Material provided:
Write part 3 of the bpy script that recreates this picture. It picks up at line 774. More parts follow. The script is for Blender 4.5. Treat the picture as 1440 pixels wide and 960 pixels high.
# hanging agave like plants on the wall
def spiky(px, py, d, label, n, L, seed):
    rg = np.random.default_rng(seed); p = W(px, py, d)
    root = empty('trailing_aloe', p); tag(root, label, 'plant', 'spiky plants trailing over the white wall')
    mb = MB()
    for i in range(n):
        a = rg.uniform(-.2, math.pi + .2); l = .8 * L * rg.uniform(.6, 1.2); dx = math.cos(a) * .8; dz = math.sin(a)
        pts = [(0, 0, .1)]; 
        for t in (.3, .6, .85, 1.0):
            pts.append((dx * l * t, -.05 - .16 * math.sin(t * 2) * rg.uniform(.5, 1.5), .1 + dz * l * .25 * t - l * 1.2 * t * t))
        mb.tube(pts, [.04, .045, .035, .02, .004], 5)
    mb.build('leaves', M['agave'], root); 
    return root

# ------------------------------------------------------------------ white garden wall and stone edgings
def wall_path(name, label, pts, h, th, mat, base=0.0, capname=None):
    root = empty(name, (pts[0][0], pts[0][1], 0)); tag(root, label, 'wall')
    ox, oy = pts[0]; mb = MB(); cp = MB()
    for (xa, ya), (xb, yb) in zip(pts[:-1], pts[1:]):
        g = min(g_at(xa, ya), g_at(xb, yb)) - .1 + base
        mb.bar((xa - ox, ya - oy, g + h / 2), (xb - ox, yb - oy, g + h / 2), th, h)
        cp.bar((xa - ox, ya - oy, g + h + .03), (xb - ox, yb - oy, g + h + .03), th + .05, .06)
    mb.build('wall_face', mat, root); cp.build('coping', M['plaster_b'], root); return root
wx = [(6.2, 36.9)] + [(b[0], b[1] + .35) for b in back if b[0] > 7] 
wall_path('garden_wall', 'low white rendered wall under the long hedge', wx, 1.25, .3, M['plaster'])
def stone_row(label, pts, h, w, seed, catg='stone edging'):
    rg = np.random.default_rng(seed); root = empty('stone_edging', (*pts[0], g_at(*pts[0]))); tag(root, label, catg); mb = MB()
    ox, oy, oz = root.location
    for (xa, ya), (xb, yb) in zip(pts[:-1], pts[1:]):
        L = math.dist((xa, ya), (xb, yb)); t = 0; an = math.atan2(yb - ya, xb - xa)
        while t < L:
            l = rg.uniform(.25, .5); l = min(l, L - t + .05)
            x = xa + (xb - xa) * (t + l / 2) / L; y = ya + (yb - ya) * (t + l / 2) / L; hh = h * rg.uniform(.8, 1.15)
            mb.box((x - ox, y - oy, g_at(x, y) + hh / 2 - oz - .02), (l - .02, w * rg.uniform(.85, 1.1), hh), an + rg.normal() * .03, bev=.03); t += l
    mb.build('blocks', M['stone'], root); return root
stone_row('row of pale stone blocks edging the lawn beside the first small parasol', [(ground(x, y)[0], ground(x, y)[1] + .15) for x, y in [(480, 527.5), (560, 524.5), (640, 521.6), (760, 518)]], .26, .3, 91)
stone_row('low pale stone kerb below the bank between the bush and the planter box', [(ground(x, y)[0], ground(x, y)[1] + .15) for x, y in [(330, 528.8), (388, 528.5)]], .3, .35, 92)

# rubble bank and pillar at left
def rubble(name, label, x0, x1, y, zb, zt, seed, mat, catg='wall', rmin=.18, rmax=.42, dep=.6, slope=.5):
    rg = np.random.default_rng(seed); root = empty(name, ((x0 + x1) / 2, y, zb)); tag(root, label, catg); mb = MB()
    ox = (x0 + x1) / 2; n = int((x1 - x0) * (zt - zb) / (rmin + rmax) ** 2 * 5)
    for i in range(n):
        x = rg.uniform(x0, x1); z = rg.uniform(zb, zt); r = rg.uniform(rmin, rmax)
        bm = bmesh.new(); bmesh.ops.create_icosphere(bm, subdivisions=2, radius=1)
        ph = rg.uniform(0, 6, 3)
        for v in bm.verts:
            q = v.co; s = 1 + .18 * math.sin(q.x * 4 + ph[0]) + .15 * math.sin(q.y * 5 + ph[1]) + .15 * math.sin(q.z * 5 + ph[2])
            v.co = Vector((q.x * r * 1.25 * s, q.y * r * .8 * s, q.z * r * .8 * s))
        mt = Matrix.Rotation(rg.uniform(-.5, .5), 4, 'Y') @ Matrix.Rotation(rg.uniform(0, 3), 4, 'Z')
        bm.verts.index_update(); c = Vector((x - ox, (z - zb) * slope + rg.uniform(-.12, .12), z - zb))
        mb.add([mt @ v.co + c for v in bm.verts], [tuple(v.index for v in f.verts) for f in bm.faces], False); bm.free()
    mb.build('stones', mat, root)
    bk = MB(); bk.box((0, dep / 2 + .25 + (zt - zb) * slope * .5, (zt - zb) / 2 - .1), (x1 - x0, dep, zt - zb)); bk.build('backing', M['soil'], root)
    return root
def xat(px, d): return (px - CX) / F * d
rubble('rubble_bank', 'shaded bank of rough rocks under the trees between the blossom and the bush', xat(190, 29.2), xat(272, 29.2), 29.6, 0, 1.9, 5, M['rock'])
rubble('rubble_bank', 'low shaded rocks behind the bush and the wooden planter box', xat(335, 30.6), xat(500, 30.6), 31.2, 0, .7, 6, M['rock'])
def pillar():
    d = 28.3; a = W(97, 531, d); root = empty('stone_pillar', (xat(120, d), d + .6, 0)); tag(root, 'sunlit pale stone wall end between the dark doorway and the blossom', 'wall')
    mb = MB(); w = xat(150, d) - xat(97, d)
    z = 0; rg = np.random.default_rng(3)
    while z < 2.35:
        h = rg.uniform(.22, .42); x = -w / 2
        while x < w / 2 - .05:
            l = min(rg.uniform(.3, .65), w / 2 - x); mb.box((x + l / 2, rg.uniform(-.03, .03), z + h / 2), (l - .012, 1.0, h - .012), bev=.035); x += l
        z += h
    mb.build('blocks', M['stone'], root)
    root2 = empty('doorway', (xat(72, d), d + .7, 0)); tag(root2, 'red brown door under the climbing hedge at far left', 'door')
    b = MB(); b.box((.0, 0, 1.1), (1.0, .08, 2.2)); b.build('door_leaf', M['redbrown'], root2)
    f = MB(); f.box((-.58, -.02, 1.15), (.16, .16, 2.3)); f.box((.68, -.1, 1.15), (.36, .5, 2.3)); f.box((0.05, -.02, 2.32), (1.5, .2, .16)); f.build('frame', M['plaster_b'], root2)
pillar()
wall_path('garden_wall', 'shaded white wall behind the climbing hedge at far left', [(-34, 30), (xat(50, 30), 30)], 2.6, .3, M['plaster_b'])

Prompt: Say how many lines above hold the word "behind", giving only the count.

Output of the exercise: 2